Retype the opening lines of the data exactly, stopping after the line that contains "return Vector((v[0], v[2], -v[1]))". Skip every picture.

•••

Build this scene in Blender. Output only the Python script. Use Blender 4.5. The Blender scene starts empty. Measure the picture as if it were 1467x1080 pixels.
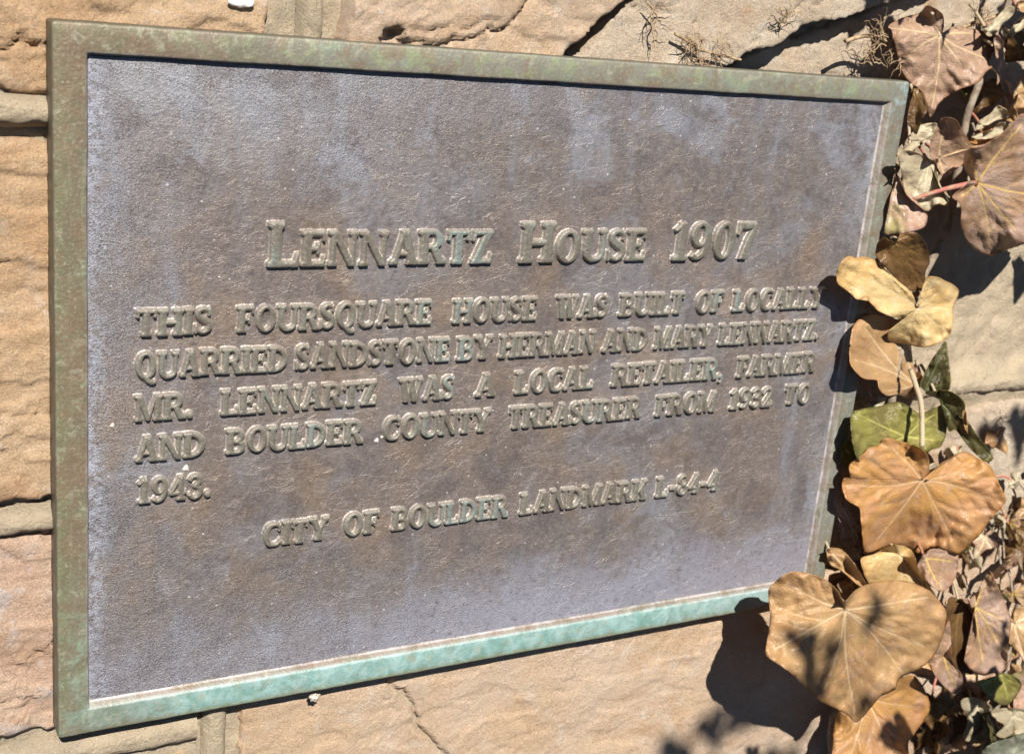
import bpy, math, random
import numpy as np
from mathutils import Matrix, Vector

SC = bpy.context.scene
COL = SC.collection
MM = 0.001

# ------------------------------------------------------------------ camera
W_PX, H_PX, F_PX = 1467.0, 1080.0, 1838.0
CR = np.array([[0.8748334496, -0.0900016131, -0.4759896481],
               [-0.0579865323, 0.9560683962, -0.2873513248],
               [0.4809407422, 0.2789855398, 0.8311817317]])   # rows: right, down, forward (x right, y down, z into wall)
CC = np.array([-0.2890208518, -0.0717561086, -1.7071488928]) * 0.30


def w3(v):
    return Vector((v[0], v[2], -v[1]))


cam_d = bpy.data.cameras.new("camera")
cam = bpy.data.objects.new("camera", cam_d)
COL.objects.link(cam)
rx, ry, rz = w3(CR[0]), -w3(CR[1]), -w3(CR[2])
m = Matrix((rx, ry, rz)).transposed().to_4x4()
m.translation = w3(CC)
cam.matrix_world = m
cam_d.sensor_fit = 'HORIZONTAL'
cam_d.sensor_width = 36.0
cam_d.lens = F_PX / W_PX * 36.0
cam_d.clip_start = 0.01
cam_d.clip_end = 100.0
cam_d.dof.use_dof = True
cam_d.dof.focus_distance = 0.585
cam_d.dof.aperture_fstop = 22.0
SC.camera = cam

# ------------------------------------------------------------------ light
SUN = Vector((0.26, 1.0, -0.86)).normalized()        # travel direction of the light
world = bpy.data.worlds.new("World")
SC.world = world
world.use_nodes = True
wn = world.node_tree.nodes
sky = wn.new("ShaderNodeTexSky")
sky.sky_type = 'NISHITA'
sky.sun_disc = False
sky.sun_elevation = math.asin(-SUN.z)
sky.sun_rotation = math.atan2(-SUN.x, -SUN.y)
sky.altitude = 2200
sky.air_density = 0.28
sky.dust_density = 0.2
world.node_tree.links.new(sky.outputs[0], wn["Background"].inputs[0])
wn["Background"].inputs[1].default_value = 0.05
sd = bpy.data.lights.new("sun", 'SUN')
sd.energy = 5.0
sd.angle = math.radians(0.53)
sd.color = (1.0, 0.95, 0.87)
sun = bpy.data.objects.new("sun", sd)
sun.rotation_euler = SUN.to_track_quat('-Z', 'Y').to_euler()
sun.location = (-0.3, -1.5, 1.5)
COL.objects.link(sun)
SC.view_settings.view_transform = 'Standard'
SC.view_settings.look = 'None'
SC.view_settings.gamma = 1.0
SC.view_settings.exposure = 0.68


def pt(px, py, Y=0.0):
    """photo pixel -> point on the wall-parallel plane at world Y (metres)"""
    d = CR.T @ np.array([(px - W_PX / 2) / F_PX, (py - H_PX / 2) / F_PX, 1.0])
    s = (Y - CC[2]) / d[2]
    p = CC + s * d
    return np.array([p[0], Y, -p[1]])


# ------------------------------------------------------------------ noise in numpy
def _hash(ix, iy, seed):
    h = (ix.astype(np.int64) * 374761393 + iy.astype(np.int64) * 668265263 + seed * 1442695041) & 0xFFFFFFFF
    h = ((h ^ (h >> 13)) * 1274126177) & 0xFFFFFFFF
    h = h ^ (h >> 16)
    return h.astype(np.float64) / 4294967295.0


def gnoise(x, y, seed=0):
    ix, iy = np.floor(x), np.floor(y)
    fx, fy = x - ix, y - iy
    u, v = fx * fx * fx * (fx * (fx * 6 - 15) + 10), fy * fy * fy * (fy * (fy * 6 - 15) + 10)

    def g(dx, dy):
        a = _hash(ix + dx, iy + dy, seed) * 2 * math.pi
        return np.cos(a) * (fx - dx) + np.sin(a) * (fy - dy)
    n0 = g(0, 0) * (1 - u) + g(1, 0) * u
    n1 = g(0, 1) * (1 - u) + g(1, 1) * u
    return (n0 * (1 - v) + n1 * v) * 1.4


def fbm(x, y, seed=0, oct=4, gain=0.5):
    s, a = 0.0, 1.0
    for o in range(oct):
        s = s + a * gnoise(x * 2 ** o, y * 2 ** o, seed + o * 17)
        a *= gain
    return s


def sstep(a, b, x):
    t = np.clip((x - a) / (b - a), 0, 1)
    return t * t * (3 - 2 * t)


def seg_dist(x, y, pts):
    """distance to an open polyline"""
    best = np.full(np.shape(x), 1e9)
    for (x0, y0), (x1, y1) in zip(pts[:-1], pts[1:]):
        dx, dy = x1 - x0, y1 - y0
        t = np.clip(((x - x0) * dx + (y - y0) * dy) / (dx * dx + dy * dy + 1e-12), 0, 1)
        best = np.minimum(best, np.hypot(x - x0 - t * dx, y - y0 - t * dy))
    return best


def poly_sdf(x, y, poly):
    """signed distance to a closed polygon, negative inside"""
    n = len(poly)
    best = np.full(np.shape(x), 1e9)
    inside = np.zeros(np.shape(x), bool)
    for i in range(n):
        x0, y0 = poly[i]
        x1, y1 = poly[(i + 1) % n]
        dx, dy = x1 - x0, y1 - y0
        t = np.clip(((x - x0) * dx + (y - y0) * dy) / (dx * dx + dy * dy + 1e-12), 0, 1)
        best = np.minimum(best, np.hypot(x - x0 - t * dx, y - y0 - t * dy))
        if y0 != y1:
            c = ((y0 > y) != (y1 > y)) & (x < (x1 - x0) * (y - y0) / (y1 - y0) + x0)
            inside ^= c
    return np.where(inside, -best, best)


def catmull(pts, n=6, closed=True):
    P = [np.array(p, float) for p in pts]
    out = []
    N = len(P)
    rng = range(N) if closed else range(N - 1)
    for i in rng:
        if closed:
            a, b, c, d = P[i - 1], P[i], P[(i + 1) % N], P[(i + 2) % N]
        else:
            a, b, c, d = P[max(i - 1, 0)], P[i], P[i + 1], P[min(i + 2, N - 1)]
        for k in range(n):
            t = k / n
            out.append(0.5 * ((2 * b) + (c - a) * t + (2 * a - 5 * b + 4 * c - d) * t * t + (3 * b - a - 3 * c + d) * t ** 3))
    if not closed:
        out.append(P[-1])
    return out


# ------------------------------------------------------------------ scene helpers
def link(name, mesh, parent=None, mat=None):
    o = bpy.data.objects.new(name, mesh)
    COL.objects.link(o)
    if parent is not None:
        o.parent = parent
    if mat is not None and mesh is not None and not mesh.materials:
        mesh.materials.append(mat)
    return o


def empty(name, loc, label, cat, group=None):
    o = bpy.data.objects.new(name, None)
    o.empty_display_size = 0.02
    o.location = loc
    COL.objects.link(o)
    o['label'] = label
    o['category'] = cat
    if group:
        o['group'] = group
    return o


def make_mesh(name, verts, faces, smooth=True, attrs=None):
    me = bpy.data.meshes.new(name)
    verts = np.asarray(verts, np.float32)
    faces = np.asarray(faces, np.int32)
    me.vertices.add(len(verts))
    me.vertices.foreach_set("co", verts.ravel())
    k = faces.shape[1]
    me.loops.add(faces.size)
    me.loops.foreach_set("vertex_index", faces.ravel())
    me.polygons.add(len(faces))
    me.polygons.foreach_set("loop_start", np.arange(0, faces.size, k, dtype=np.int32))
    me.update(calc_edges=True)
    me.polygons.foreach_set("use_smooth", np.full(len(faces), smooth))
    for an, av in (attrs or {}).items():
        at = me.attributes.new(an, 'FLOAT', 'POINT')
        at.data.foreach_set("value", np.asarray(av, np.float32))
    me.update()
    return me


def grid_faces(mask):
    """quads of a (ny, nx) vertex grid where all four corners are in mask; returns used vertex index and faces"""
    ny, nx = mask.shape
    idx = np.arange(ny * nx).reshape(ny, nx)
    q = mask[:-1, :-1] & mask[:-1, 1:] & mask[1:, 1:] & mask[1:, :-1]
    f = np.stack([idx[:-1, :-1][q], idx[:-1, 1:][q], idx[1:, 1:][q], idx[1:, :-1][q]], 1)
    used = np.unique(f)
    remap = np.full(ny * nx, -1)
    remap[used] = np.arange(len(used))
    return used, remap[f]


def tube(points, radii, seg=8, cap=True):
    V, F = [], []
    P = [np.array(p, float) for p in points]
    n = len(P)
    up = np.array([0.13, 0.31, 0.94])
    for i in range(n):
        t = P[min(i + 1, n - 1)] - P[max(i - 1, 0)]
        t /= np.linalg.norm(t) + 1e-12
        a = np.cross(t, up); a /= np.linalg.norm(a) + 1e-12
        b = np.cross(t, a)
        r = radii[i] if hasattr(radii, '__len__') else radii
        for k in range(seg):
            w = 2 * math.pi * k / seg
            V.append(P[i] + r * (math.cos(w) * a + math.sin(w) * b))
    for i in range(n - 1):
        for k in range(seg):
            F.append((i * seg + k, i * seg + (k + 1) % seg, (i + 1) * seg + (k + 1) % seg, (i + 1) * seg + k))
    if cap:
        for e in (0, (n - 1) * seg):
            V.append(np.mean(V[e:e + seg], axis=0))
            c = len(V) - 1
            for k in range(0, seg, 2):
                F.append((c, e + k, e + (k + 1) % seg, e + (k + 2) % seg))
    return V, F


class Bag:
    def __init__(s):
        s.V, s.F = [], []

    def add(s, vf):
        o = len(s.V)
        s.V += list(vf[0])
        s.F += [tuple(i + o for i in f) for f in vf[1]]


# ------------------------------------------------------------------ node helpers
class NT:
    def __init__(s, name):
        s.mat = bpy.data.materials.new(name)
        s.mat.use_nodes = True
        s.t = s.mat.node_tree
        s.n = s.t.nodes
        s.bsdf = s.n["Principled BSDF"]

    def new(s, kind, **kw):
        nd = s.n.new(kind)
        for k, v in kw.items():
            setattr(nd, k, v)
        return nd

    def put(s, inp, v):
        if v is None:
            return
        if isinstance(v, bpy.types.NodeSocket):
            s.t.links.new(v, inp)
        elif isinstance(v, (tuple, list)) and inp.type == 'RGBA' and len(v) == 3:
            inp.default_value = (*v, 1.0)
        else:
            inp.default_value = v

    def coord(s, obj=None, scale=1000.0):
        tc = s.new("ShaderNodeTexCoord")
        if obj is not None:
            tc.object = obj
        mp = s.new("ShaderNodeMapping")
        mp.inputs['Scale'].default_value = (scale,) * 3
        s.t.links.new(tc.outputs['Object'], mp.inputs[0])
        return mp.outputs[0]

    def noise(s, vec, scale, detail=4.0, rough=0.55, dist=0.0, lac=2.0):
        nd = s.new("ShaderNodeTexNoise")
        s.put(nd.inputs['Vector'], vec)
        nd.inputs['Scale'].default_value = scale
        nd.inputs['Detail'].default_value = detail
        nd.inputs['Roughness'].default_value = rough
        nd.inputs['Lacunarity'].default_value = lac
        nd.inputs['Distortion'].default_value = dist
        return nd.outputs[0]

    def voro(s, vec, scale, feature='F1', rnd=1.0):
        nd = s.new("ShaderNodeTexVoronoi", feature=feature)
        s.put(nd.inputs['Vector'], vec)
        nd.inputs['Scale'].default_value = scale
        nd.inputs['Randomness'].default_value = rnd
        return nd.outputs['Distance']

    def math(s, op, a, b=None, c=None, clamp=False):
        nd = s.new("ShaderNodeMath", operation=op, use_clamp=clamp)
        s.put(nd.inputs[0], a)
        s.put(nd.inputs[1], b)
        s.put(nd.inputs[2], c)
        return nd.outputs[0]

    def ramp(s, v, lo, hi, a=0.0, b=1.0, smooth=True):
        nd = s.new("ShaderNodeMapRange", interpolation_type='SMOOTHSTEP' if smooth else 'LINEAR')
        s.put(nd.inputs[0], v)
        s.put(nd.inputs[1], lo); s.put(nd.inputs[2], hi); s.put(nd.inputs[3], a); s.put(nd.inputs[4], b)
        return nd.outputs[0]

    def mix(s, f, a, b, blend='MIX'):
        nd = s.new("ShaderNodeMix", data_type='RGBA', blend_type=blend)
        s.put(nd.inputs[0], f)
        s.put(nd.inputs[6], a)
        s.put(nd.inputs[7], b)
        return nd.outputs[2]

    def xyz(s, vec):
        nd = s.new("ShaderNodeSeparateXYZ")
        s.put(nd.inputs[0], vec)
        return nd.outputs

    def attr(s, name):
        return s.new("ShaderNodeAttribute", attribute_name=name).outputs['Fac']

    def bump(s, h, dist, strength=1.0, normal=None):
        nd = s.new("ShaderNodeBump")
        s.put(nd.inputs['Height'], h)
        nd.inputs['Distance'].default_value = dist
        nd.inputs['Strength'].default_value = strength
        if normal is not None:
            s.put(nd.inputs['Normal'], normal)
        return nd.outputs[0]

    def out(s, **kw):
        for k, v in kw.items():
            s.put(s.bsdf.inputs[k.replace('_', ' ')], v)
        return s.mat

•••

*SOLUTION FOR THIS TASK*
Build this scene in Blender. Output only the Python script. Use Blender 4.5. The Blender scene starts empty. Measure the picture as if it were 1467x1080 pixels.
import bpy, math, random
import numpy as np
from mathutils import Matrix, Vector

SC = bpy.context.scene
COL = SC.collection
MM = 0.001

# ------------------------------------------------------------------ camera
W_PX, H_PX, F_PX = 1467.0, 1080.0, 1838.0
CR = np.array([[0.8748334496, -0.0900016131, -0.4759896481],
               [-0.0579865323, 0.9560683962, -0.2873513248],
               [0.4809407422, 0.2789855398, 0.8311817317]])   # rows: right, down, forward (x right, y down, z into wall)
CC = np.array([-0.2890208518, -0.0717561086, -1.7071488928]) * 0.30


def w3(v):
    return Vector((v[0], v[2], -v[1]))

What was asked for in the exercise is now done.